The Bugs’ society and government stands in opposition to the Terran Federation, representing the threat communism poses to democratic and individualistic societies. Starship Troopers was written during the Cold War, and its depiction of the conflict between the Pseudo-Arachnids (with their communal social organization and hive mind consciousness) and the Terran Federation (with its limited democracy and well-trained but still individual soldiers) parallels the contest between American democracy and Soviet Communism that played out in political, military, and cultural realms from the late 1940s through the early 1990s. As a philosophical and political system, communism seeks to share resources and work among the entire group of people equally; the Pseudo-Arachnids are a caricature of communism because individual Bugs are completely equivalent, indistinguishable, and replaceable. A brain Bug controls the warriors by a hive mind, so they can fight with ruthless efficiency and coordination as soon as they’re hatched, unlike human soldiers, who must first grow into adults and then undergo rigorous training. The Bugs don’t value their individuals either; while humans would start or resume a war to save just one individual, the Bugs will readily sacrifice their workers and warriors in battle and will even kill their “brains” and queens rather than allowing them to be captured. While Starship Troopers offers grudging appreciation for what total social coordination could accomplish, it maintains that it’s a totally unfit system for humans. The Bugs succeed because they’re evolutionarily adapted to “total communism.” The Bugs threaten to outcompete the Federation by sheer numbers, but the humans’ capacity for individualistic thought and action—even when working in coordinated groups—wins the day because it is what allows Zim to capture a brain bug on Planet P.
Bugs Quotes in Starship Troopers
“Try to figure where the Bugs are going to break out. And then stay away from that spot! Understand me?”
“I hear you, sir,” I said carefully. “But I do not understand.”
He sighed. “Johnnie, you’ll turn my hair gray yet. Look, son, we want them to come out, the more the better. You don’t have the firepower to handle them other than by blowing up their tunnel as they reach the surface—and that is the one thing you must not do! If they come out in force, a regiment can’t handle them. But that’s just what the General wants, and he’s got a brigade of heavy weapons in orbit, waiting for it. So you spot that breakthrough, fall back and keep it under observation. If you are lucky enough to have a major breakthrough in your area, reconnaissance will be patched through all the way to the top. So stay lucky and stay alive! Got it?”
“Yes, sir. Spot the breakthrough. Fall back and avoid contact. Observe and report.”
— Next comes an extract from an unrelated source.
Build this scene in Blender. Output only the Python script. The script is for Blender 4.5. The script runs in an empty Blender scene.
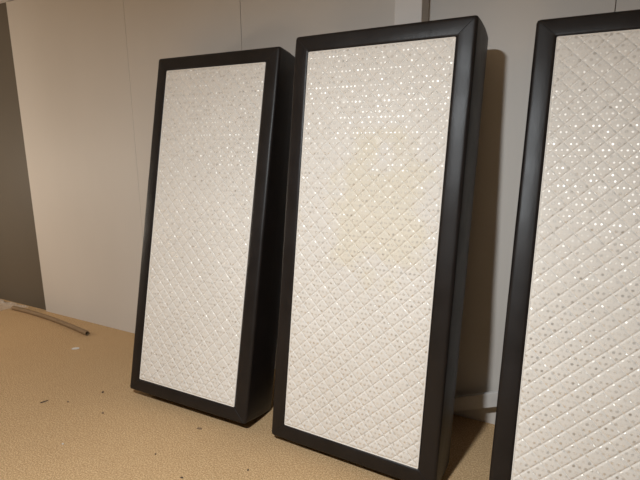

I did learn, eventually, why my platoon sergeant decided to go down into that Bug town. He had heard my report to Captain Blackstone that the “major breakthrough” was actually a feint, made with workers sent up to be slaughtered. When real warrior Bugs broke out where he was, he had concluded (correctly and minutes sooner than Staff reached the same conclusion) that the Bugs were making a desperation push, or they would not expend their workers simply to draw our fire.
He saw that their counterattack made from Bug town was not in sufficient force, and concluded that the enemy did not have many reserves—and decided that, at this one golden moment, one man acting alone might have a chance of raiding, finding “royalty” and capturing it. Remember, that was the whole purpose of the operation; we had plenty of force to sterilize Planet P, but our object was to capture royalty castes and learn how to go down in. So he tried it, snatched that one moment—and succeeded on both counts.